Supplied material:
/---

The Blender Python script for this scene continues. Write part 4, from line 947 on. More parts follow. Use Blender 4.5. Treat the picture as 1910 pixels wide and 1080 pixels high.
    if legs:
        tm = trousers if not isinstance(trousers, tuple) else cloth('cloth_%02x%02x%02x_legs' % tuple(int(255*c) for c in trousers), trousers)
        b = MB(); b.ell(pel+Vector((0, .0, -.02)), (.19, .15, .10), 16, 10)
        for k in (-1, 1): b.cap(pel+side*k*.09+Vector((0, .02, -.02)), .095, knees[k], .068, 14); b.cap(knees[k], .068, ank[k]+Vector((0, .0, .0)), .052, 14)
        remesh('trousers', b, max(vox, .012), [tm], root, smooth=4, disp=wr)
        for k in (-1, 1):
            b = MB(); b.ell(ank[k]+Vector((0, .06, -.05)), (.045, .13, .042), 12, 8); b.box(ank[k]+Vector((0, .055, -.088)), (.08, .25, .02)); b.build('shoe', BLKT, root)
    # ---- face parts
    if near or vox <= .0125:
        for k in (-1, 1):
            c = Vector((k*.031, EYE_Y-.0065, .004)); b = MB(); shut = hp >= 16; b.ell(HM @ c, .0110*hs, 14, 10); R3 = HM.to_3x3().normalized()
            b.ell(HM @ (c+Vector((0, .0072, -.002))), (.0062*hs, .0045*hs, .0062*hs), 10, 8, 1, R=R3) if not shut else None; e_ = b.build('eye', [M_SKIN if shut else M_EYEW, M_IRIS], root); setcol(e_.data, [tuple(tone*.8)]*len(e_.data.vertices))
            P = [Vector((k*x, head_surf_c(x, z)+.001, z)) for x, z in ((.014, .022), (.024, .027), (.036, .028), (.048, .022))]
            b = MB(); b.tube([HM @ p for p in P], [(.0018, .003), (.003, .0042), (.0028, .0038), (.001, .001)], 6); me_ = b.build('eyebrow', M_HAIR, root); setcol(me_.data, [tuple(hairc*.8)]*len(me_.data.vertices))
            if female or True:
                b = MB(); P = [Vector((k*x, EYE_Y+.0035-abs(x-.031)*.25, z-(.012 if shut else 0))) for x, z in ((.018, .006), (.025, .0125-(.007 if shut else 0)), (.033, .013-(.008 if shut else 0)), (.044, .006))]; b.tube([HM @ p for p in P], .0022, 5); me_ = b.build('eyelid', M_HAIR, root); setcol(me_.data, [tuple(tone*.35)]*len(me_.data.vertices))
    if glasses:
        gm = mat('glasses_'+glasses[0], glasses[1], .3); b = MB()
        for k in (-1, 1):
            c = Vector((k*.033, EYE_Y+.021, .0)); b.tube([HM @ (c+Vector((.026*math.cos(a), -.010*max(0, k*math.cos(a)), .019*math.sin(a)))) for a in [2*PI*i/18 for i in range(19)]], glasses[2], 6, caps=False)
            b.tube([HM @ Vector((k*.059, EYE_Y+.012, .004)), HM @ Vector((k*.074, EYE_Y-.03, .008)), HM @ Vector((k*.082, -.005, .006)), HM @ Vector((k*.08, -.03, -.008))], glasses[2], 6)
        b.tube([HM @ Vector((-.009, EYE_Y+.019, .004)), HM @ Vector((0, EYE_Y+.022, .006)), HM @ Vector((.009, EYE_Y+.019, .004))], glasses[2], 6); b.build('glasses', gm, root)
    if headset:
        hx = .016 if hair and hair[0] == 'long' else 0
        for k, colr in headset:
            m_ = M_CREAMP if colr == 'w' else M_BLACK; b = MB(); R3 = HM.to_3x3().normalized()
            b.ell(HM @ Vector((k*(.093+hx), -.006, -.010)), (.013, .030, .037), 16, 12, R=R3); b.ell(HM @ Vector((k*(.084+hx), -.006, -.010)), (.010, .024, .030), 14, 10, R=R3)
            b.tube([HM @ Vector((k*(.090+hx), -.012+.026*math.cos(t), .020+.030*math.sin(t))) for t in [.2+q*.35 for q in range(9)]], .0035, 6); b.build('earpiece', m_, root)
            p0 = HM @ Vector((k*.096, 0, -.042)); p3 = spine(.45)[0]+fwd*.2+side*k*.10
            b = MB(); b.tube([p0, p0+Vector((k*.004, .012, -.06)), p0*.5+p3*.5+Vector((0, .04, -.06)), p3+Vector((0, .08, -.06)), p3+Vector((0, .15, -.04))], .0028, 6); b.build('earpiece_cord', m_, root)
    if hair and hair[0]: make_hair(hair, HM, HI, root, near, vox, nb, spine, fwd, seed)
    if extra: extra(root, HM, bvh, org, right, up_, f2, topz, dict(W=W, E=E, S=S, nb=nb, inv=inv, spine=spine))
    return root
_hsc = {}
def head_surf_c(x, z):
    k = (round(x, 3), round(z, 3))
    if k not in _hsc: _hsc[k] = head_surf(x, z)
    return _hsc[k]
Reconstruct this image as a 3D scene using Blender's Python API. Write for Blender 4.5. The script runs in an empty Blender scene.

\---

Task directions: Transcribe all of the material exactly. Omit nothing.

Response:
The Blender Python script for this scene continues. Write part 4, from line 947 on. More parts follow. Use Blender 4.5. Treat the picture as 1910 pixels wide and 1080 pixels high.
    if legs:
        tm = trousers if not isinstance(trousers, tuple) else cloth('cloth_%02x%02x%02x_legs' % tuple(int(255*c) for c in trousers), trousers)
        b = MB(); b.ell(pel+Vector((0, .0, -.02)), (.19, .15, .10), 16, 10)
        for k in (-1, 1): b.cap(pel+side*k*.09+Vector((0, .02, -.02)), .095, knees[k], .068, 14); b.cap(knees[k], .068, ank[k]+Vector((0, .0, .0)), .052, 14)
        remesh('trousers', b, max(vox, .012), [tm], root, smooth=4, disp=wr)
        for k in (-1, 1):
            b = MB(); b.ell(ank[k]+Vector((0, .06, -.05)), (.045, .13, .042), 12, 8); b.box(ank[k]+Vector((0, .055, -.088)), (.08, .25, .02)); b.build('shoe', BLKT, root)
    # ---- face parts
    if near or vox <= .0125:
        for k in (-1, 1):
            c = Vector((k*.031, EYE_Y-.0065, .004)); b = MB(); shut = hp >= 16; b.ell(HM @ c, .0110*hs, 14, 10); R3 = HM.to_3x3().normalized()
            b.ell(HM @ (c+Vector((0, .0072, -.002))), (.0062*hs, .0045*hs, .0062*hs), 10, 8, 1, R=R3) if not shut else None; e_ = b.build('eye', [M_SKIN if shut else M_EYEW, M_IRIS], root); setcol(e_.data, [tuple(tone*.8)]*len(e_.data.vertices))
            P = [Vector((k*x, head_surf_c(x, z)+.001, z)) for x, z in ((.014, .022), (.024, .027), (.036, .028), (.048, .022))]
            b = MB(); b.tube([HM @ p for p in P], [(.0018, .003), (.003, .0042), (.0028, .0038), (.001, .001)], 6); me_ = b.build('eyebrow', M_HAIR, root); setcol(me_.data, [tuple(hairc*.8)]*len(me_.data.vertices))
            if female or True:
                b = MB(); P = [Vector((k*x, EYE_Y+.0035-abs(x-.031)*.25, z-(.012 if shut else 0))) for x, z in ((.018, .006), (.025, .0125-(.007 if shut else 0)), (.033, .013-(.008 if shut else 0)), (.044, .006))]; b.tube([HM @ p for p in P], .0022, 5); me_ = b.build('eyelid', M_HAIR, root); setcol(me_.data, [tuple(tone*.35)]*len(me_.data.vertices))
    if glasses:
        gm = mat('glasses_'+glasses[0], glasses[1], .3); b = MB()
        for k in (-1, 1):
            c = Vector((k*.033, EYE_Y+.021, .0)); b.tube([HM @ (c+Vector((.026*math.cos(a), -.010*max(0, k*math.cos(a)), .019*math.sin(a)))) for a in [2*PI*i/18 for i in range(19)]], glasses[2], 6, caps=False)
            b.tube([HM @ Vector((k*.059, EYE_Y+.012, .004)), HM @ Vector((k*.074, EYE_Y-.03, .008)), HM @ Vector((k*.082, -.005, .006)), HM @ Vector((k*.08, -.03, -.008))], glasses[2], 6)
        b.tube([HM @ Vector((-.009, EYE_Y+.019, .004)), HM @ Vector((0, EYE_Y+.022, .006)), HM @ Vector((.009, EYE_Y+.019, .004))], glasses[2], 6); b.build('glasses', gm, root)
    if headset:
        hx = .016 if hair and hair[0] == 'long' else 0
        for k, colr in headset:
            m_ = M_CREAMP if colr == 'w' else M_BLACK; b = MB(); R3 = HM.to_3x3().normalized()
            b.ell(HM @ Vector((k*(.093+hx), -.006, -.010)), (.013, .030, .037), 16, 12, R=R3); b.ell(HM @ Vector((k*(.084+hx), -.006, -.010)), (.010, .024, .030), 14, 10, R=R3)
            b.tube([HM @ Vector((k*(.090+hx), -.012+.026*math.cos(t), .020+.030*math.sin(t))) for t in [.2+q*.35 for q in range(9)]], .0035, 6); b.build('earpiece', m_, root)
            p0 = HM @ Vector((k*.096, 0, -.042)); p3 = spine(.45)[0]+fwd*.2+side*k*.10
            b = MB(); b.tube([p0, p0+Vector((k*.004, .012, -.06)), p0*.5+p3*.5+Vector((0, .04, -.06)), p3+Vector((0, .08, -.06)), p3+Vector((0, .15, -.04))], .0028, 6); b.build('earpiece_cord', m_, root)
    if hair and hair[0]: make_hair(hair, HM, HI, root, near, vox, nb, spine, fwd, seed)
    if extra: extra(root, HM, bvh, org, right, up_, f2, topz, dict(W=W, E=E, S=S, nb=nb, inv=inv, spine=spine))
    return root
_hsc = {}
def head_surf_c(x, z):
    k = (round(x, 3), round(z, 3))
    if k not in _hsc: _hsc[k] = head_surf(x, z)
    return _hsc[k]
Reconstruct this image as a 3D scene using Blender's Python API. Write for Blender 4.5. The script runs in an empty Blender scene.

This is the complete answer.